Any such limitation on s 27(2) would, however, be justified under s 5 of the
Bill of Rights Act as a legitimate incident of
the negotiated settlement of the
claims.
- In
so far as the section could be said to limit reliance on the protection of the
rights of minorities under s 20 of the Bill of Rights
Act, it would be justified
under s 5 on the same basis.
- The
United Nations Human Rights Committee upheld a similar exclusion under the 1992
Fisheries Settlement, also an incident of a negotiated
settlement, as consistent
with the right of access to the courts as affirmed by art 14(1) of the
International Covenant on Civil
and Political Rights and with art 27, which are
comparable to ss 20 and 27(2) of the Bill of Rights Act [3].
- This
advice has been reviewed, in accordance with Crown Law protocol, by Martha
Coleman, Crown Counsel.
Yours faithfully
Lisa Fong Crown Counsel
Footnote 1:
Clause 11 and Schedule 1 defines the settling group; cl 12 defines the
historical claims.
Footnote 2:
Quilter v Attorney-General [1997] NZCA 207; [1998] 1 NZLR 523 at 527 per Gault J and
593 per Tipping J (CA); also McAlister v Air New Zealand Ltd [2009] NZSC 78; [2010] 1
NZLR 153 at [51] per Tipping J and [105] per McGrath J (SC).
Footnote 3:
Apirana Mahuika v New Zealand, Communication No. 547/1993, U.N. Doc.
CCPR/C/70/D/547/1993 (2000).
In addition to the general disclaimer for all documents on this website,
please note the following: This advice was prepared to assist
the
Attorney-General to determine whether a report should be made to Parliament
under s 7 of the New Zealand Bill of Rights Act 1990
in
relation to the Maraeroa A and B Blocks Claims Settlement Bill.
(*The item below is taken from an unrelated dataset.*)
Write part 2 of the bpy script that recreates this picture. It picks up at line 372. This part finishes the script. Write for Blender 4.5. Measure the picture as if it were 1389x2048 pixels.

It should not
be used or acted upon for any other purpose. The advice
does no more than assess
whether the Bill complies with the minimum guarantees contained in the New
Zealand Bill of Rights Act. The
release of this advice should not be taken to
indicate that the Attorney-General agrees with all aspects of it, nor does its
release
constitute a general waiver of legal professional privilege in respect
of this or any other matter. Whilst care has been taken to
ensure that this
document is an accurate reproduction of the advice provided to the
Attorney-General, neither the Ministry of Justice
nor the Crown Law Office
accepts any liability for any errors or omissions.